As he said that night: "I took a perfect game away from that kid over there." The next day, when Galarraga brought out the Tigers' lineup card, signaling forgiveness, Joyce was in tears.

The thing about that Donald play was that it was an easy call. And it seemed pretty clear that Joyce had not just blown a perfect game, but he blew the call because it was a perfect game.

The moment got to him. He panicked. And you can be damn sure that Joyce, one of the best umpires in the game, promised himself he would never let the stakes affect his judgment again.

And this brings us to Saturday night, World Series Game 3, ninth inning, Craig trying to score the winning run. Red Sox catcher Jarrod Saltalamacchia caught a Dustin Pedroia throw at home plate and tagged Yadier Molina out. Then Saltalamacchia tried to nail Craig at third base, but his throw was off. Middlebrooks still could have caught it, but it would have been a great catch, and it got past him.

Craig turned, saw the ball in left field and broke for home. Middlebrooks clearly moved, impeding Craig's progress. Joyce made the call.

CORCORAN: Explaining the rule that ended Game 3

The Red Sox were furious, which is understandable -- they are not supposed to be unbiased observers here. But this was telling: Their big complaint was not that the call was wrong (though they may have felt that way), but that it was wrong in this situation. Listen:

Middlebrooks: "It blows your mind to lose a game like that."

Manager John Farrell: "Tough way to have a game end, particularly of this significance ... I guess by the letter of the rule, you can say it's obstruction. That's a tough pill to swallow."

Peavy: "It really should not end like that. It's absolutely awful. I don't know how (the umpire) is going to sleep tonight."

You see this argument a lot in sports: Umpires and referees should not decide a game. Tie basketball game, clock winding down, nobody wants to see a charge. You can't call that! In overtime of NHL playoff games, refs "swallow their whistles" rather than send somebody to the penalty box.

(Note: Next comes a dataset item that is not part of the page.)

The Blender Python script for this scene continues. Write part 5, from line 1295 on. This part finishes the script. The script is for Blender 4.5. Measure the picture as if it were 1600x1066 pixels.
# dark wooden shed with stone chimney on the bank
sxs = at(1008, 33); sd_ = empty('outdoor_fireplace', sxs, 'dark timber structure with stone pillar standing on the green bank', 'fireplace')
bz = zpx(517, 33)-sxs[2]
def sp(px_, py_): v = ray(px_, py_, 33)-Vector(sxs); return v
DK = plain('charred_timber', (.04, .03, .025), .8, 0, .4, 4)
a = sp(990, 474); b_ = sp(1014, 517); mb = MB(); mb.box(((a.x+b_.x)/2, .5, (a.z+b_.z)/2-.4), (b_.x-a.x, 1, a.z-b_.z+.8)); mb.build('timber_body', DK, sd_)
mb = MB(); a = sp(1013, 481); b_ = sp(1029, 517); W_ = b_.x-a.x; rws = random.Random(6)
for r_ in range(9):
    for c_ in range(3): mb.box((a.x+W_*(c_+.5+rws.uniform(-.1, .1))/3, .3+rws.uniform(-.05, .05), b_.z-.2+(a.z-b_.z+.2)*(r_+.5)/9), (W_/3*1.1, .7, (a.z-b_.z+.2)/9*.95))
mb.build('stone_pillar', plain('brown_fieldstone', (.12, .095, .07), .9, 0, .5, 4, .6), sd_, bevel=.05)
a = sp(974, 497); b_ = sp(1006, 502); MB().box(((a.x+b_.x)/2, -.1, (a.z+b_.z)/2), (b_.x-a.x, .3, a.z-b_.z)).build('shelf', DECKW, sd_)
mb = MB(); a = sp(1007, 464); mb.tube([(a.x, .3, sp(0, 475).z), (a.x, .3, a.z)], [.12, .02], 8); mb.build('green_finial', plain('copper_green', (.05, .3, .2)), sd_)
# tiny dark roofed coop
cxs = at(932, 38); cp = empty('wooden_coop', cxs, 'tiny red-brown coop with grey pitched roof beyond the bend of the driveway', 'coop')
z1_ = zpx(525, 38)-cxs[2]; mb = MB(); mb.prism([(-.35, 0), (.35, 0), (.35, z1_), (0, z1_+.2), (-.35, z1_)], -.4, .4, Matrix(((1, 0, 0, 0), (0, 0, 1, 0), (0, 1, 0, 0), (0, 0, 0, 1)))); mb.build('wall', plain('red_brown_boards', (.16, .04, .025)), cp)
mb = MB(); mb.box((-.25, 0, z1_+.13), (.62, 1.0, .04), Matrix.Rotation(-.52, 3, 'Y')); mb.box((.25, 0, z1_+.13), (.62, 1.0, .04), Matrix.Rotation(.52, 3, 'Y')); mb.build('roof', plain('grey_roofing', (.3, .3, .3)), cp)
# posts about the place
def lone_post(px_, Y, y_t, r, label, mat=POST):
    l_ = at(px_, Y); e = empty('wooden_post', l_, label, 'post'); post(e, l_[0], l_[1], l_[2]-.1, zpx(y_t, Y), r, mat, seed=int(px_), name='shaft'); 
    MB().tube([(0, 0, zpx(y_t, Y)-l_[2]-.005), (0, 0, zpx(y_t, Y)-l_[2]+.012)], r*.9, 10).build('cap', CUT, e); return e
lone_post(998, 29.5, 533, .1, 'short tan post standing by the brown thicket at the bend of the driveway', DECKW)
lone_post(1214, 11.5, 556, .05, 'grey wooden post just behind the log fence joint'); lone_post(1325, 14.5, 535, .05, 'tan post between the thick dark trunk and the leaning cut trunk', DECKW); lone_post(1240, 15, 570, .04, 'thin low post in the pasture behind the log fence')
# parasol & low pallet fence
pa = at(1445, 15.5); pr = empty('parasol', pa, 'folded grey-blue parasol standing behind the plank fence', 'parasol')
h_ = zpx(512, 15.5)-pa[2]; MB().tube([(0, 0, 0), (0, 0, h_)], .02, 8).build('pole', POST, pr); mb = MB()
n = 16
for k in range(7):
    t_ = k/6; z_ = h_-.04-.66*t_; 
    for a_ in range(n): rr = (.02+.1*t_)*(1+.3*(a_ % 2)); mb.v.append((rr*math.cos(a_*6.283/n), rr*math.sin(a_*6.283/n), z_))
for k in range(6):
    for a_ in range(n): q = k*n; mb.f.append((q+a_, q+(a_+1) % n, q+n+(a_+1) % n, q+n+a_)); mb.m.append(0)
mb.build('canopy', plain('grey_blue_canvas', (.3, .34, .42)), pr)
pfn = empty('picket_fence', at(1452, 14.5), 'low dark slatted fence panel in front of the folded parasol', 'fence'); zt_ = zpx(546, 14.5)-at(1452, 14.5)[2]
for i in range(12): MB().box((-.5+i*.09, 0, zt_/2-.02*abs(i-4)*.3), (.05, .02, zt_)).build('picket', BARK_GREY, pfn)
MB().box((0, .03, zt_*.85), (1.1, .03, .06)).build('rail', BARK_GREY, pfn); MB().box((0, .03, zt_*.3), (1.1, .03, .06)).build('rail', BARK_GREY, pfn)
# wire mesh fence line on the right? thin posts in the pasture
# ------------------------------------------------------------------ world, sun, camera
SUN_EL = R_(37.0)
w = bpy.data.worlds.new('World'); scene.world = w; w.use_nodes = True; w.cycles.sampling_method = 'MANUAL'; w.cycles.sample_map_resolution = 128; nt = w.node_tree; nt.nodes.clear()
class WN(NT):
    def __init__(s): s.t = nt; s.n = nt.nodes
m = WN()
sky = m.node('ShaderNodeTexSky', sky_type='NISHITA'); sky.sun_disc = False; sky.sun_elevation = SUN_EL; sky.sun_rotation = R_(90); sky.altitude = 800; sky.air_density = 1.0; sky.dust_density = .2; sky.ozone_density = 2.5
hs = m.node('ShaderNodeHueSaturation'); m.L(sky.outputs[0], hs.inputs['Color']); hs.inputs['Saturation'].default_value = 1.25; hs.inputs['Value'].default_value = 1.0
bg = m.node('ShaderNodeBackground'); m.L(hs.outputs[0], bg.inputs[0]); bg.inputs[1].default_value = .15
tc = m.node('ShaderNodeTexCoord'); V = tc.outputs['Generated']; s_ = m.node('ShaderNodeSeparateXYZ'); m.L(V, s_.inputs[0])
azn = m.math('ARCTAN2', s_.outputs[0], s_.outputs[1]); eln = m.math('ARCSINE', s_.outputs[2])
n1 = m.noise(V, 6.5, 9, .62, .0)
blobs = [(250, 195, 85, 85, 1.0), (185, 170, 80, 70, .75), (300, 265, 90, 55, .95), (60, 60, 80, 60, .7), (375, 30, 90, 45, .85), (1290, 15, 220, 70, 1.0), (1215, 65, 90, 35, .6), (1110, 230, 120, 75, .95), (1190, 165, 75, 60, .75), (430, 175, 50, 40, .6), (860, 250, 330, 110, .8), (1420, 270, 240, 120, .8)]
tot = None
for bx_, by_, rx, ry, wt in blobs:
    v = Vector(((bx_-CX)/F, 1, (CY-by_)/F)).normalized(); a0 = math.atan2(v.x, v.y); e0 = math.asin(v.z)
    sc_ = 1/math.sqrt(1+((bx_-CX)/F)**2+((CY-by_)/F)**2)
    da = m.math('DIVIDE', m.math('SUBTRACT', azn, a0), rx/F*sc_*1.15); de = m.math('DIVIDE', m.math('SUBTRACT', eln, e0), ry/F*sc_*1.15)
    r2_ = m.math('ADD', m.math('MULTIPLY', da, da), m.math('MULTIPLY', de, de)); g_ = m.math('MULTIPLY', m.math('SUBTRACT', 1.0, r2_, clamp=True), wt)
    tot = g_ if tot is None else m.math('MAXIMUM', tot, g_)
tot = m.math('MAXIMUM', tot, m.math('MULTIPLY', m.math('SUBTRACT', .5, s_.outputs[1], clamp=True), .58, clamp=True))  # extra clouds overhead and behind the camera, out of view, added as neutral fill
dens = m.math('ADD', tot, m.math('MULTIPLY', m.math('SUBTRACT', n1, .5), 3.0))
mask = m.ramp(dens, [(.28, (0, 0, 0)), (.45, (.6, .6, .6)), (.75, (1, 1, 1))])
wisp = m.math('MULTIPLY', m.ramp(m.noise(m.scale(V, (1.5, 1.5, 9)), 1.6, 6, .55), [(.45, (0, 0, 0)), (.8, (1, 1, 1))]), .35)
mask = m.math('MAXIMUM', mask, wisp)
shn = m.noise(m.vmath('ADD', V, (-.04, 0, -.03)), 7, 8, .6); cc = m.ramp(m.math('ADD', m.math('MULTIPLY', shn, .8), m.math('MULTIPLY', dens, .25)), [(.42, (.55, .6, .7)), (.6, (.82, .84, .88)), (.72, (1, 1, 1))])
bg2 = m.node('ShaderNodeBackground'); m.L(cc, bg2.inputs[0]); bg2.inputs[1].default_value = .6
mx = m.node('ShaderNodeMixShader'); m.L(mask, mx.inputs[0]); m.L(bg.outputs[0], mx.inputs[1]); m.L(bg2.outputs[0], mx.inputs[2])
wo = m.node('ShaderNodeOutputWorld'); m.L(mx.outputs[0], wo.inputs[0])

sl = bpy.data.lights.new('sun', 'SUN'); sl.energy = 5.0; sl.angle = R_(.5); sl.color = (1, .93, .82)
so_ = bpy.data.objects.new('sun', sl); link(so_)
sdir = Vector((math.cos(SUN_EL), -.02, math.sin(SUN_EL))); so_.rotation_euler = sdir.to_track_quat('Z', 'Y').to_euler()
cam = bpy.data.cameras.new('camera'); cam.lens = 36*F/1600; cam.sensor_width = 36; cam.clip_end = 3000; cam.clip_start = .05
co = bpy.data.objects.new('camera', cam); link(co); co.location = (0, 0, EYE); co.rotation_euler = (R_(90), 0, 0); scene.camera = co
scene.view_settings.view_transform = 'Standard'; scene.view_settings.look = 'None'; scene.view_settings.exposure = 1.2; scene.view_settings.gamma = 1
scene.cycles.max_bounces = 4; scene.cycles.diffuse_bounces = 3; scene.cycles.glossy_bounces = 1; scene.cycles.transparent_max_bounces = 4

If that's how you feel, then Jim Joyce was wrong. But his job is to enforce the rulebook, not to "let players decide games". Peavy said, "I don't know the rulebook, I don't know what it says exactly about interfering," then proceeded to say how terrible the call was, as though the rulebook did not matter.

Middlebrooks said he thought to call that, the obstruction had to be intentional. But as crew chief John Hirschbeck said: "There does not have to be intent, OK?" He knows the rules.

This has been an amazing World Series, filled with great players and great plays. But in so many ways, baseball is a game of failure. You throw the wrong pitch in the wrong place, swing at ball four, miss the cutoff man, misjudge a popup ... failure defines the game.

The Red Sox failed plenty in Game 4. Peavy was shaky -- he put seven men on base in four innings, and started so slowly that it seemed like Boston relievers warmed up as soon as he did. Farrell inexplicably had his pitcher bat in the ninth inning of a tie game, barely used his closer Koji Uehara, and never used his best bat off the bench, Mike Napoli.

Even on that last play, which started with an amazing play by Pedroia, there was failure: Saltalamacchia made a wild throw and Middlebrooks failed to reach it. It was understandable. It was baseball. The best players in the world will fail, but they also make amazing plays. Umpires do not have to make amazing plays. They just have to get the calls right. Three years after the low point of his professional life, Jim Joyce showed he has learned. This time, he was right.